Missing parts

Terrance F. Flaherty Lycidas at worldnet.att.net
Wed Aug 18 12:01:31 CDT 1999



Pynchon seems more interested in added parts. This interest is evident in his
early work--betwixt V. and CL--"The Secret Integration." In said story we find
the Slothrops and Carl Barrington, an "imaginary" friend and double of Carl
McAfee. Carl is made of junk and all the "possibilities turned away from." He
is a robot of ballistics theory, science and invention, and following V.
becomes Increasing an Abstraction and Increasing Inanimate, until he is
scattered and abandoned "to the old estate's other attenuated ghosts." Sort of
like our American Rocket Man!

Everything seems so out in the open, all of it is
              real, no plastic faces, not transistors, no hidden
              Muzak, or Disneyfied landscaping, or smiling little
              chicks to show you around.
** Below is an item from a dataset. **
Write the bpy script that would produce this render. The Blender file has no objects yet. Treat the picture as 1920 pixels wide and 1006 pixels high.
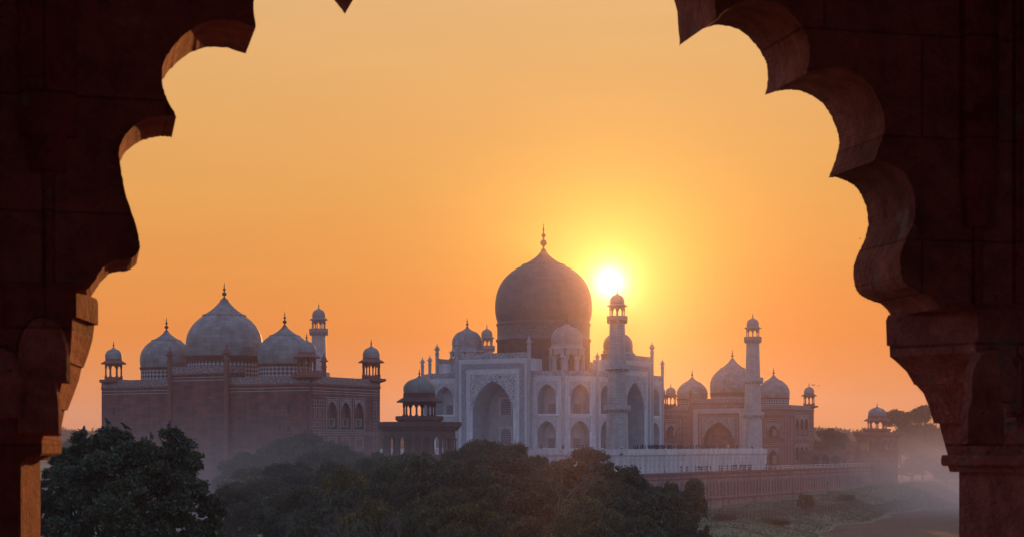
import bpy, bmesh, math, random
import numpy as np
from mathutils import Vector, Matrix

# ------------------------------------------------------------------ camera, sky, sun
scene = bpy.context.scene
COL = scene.collection
CAM = Vector((219.755, -404.062, 7.0))
YAW = -0.517
FPX = 3131.245
cam_d = bpy.data.cameras.new('camera')
cam = bpy.data.objects.new('camera', cam_d)
COL.objects.link(cam)
cam.location = CAM
cam.rotation_euler = (math.radians(90), 0, -YAW)
cam_d.sensor_width = 36.0
cam_d.lens = FPX / 1920 * 36
cam_d.shift_y = 330 / 1920
cam_d.clip_start = 0.05
cam_d.clip_end = 9000
cam_d.dof.use_dof = True
cam_d.dof.focus_distance = 400
cam_d.dof.aperture_fstop = 14
scene.camera = cam

SUN_EL = math.radians(5.55)
SUN_AZ = YAW + 0.0585                      # clockwise from +Y
SUN = Vector((math.sin(SUN_AZ) * math.cos(SUN_EL), math.cos(SUN_AZ) * math.cos(SUN_EL), math.sin(SUN_EL)))
sun_d = bpy.data.lights.new('sun', 'SUN')
sun_d.energy = 3.6
sun_d.angle = math.radians(0.53)
sun_d.color = (1.0, 0.38, 0.10)
sun = bpy.data.objects.new('sun', sun_d)
COL.objects.link(sun)
sun.rotation_euler = SUN.to_track_quat('Z', 'Y').to_euler()

world = bpy.data.worlds.new('World')
scene.world = world
world.use_nodes = True
wt = world.node_tree
wt.nodes.clear()


def wn(t, **k):
    n = wt.nodes.new(t)
    for a, b in k.items():
        setattr(n, a, b)
    return n


def wmath(op, a, b=None, c=None):
    n = wn('ShaderNodeMath', operation=op)
    for i, x in enumerate((a, b, c)):
        if x is None:
            continue
        if isinstance(x, (int, float)):
            n.inputs[i].default_value = x
        else:
            wt.links.new(x, n.inputs[i])
    return n.outputs[0]


def wscale(col, fac):
    n = wn('ShaderNodeVectorMath', operation='SCALE')
    if isinstance(col, tuple):
        n.inputs[0].default_value = col
    else:
        wt.links.new(col, n.inputs[0])
    if isinstance(fac, (int, float)):
        n.inputs['Scale'].default_value = fac
    else:
        wt.links.new(fac, n.inputs['Scale'])
    return n.outputs[0]


def wadd(a, b):
    n = wn('ShaderNodeVectorMath', operation='ADD')
    wt.links.new(a, n.inputs[0])
    wt.links.new(b, n.inputs[1])
    return n.outputs[0]


tc = wn('ShaderNodeTexCoord')
nrm = wn('ShaderNodeVectorMath', operation='NORMALIZE')
wt.links.new(tc.outputs['Generated'], nrm.inputs[0])
sep = wn('ShaderNodeSeparateXYZ')
wt.links.new(nrm.outputs[0], sep.inputs[0])
dot = wn('ShaderNodeVectorMath', operation='DOT_PRODUCT')
wt.links.new(nrm.outputs[0], dot.inputs[0])
dot.inputs[1].default_value = SUN
theta = wmath('ARCCOSINE', wmath('MINIMUM', dot.outputs['Value'], 1.0))
# dusty sunset band of the western sky, by elevation
ramp = wn('ShaderNodeValToRGB')
wt.links.new(wmath('MULTIPLY', sep.outputs['Z'], 2.0), ramp.inputs[0])
el = ramp.color_ramp.elements
SKYRAMP = [(0.0, (0.90, 0.30, 0.060)), (0.13, (0.86, 0.265, 0.022)), (0.30, (0.81, 0.38, 0.084)), (0.54, (0.76, 0.46, 0.19)), (1.0, (0.38, 0.35, 0.32))]
el[0].position, el[1].position = SKYRAMP[0][0], SKYRAMP[-1][0]
el[0].color, el[1].color = SKYRAMP[0][1] + (1,), SKYRAMP[-1][1] + (1,)
for p, c in SKYRAMP[1:-1]:
    e = el.new(p)
    e.color = c + (1,)
# glow around the low sun
lift = wn('ShaderNodeMapRange')                # the glow reddens towards the horizon
lift.interpolation_type = 'SMOOTHSTEP'
wt.links.new(sep.outputs['Z'], lift.inputs[0])
lift.inputs[1].default_value = 0.03
lift.inputs[2].default_value = 0.135
e1 = wmath('EXPONENT', wmath('MULTIPLY', theta, -1 / 0.036))
g1 = wadd(wscale((0.50, 0.04, 0.0), e1), wscale((0.0, 0.58, 0.05), wmath('MULTIPLY', e1, lift.outputs[0])))
g2 = wscale((0.16, 0.02, 0.0), wmath('EXPONENT', wmath('MULTIPLY', theta, -1 / 0.12)))
g3 = wscale((11.0, 8.0, 4.2), wmath('EXPONENT', wmath('MULTIPLY', theta, -1 / 0.0046)))
mps = wn('ShaderNodeMapping')
mps.inputs['Scale'].default_value = (5.0, 5.0, 42.0)
wt.links.new(nrm.outputs[0], mps.inputs[0])
veil = wn('ShaderNodeTexNoise')
veil.inputs['Scale'].default_value = 1.0
veil.inputs['Detail'].default_value = 5
wt.links.new(mps.outputs[0], veil.inputs['Vector'])
band = wscale(ramp.outputs[0], wmath('MULTIPLY_ADD', veil.outputs[0], 0.12, 0.94))
west = wadd(wadd(band, g1), wadd(g2, g3))
sky = wn('ShaderNodeTexSky')
sky.sky_type = 'NISHITA'
sky.sun_disc = False
sky.sun_elevation = SUN_EL
sky.sun_rotation = SUN_AZ
sky.dust_density = 3.0
mr = wn('ShaderNodeMapRange')
mr.interpolation_type = 'SMOOTHSTEP'
wt.links.new(theta, mr.inputs[0])
mr.inputs[1].default_value = 0.55
mr.inputs[2].default_value = 1.35
back = wscale(sky.outputs[0], 1.0)
BACKSKY = wadd(back, wscale((1.7, 2.4, 4.8), 1.0))
mix = wn('ShaderNodeMix', data_type='RGBA')
wt.links.new(mr.outputs[0], mix.inputs[0])
wt.links.new(wscale(west, 10.0), mix.inputs[6])
wt.links.new(BACKSKY, mix.inputs[7])
bg = wn('ShaderNodeBackground')
bg.inputs['Strength'].default_value = 0.1
wt.links.new(mix.outputs[2], bg.inputs['Color'])
wo = wn('ShaderNodeOutputWorld')
wt.links.new(bg.outputs[0], wo.inputs['Surface'])

scene.view_settings.view_transform = 'Standard'
scene.view_settings.look = 'None'
scene.view_settings.exposure = 0.0
scene.view_settings.gamma = 1.0
scene.cycles.use_denoising = True
scene.cycles.max_bounces = 6
scene.cycles.diffuse_bounces = 3
scene.cycles.glossy_bounces = 2
scene.cycles.transmission_bounces = 2
scene.cycles.volume_bounces = 1
scene.cycles.sample_clamp_indirect = 4.0

RNG = random.Random(7)
PI = math.pi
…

Not in Raceriotland.
              Only a few historic landmarks, like the police
              substation, one command post for the white forces
              last August, pigeons now thick and cooing up on its
              red-tiled roof. Or, on down the street, vacant lots,
              still looking charred around the edges, winking
              with emptied Tokay, port and sherry pints, some of
              the bottles peeking out of paper bags, others
              busted.

Along with theatrical and symphonic events, the
              festival also featured a roomful of sculptures
              fashioned entirely from found objects -- found,
              symbolically enough, and in the Simon Rodia
              tradition, among the wreckage the rioting had left.
              Exploiting textures of charred wood, twisted
              metal, fused glass, many of the works were fine,
              honest rebirths.
                In one corner was this old, busted, hollow TV
              set with a rabbit-ears antenna on top. Inside, where
              its picture tube should have been, gaping out with
              scorched wiring threaded like electronic ivy
              among its crevices and sockets, was a human skull.
              The name of the piece was "The Late, Late, Late
              Show."

              -- By Thomas Pynchon

Well if I only had a brain, heart, some courage and Home.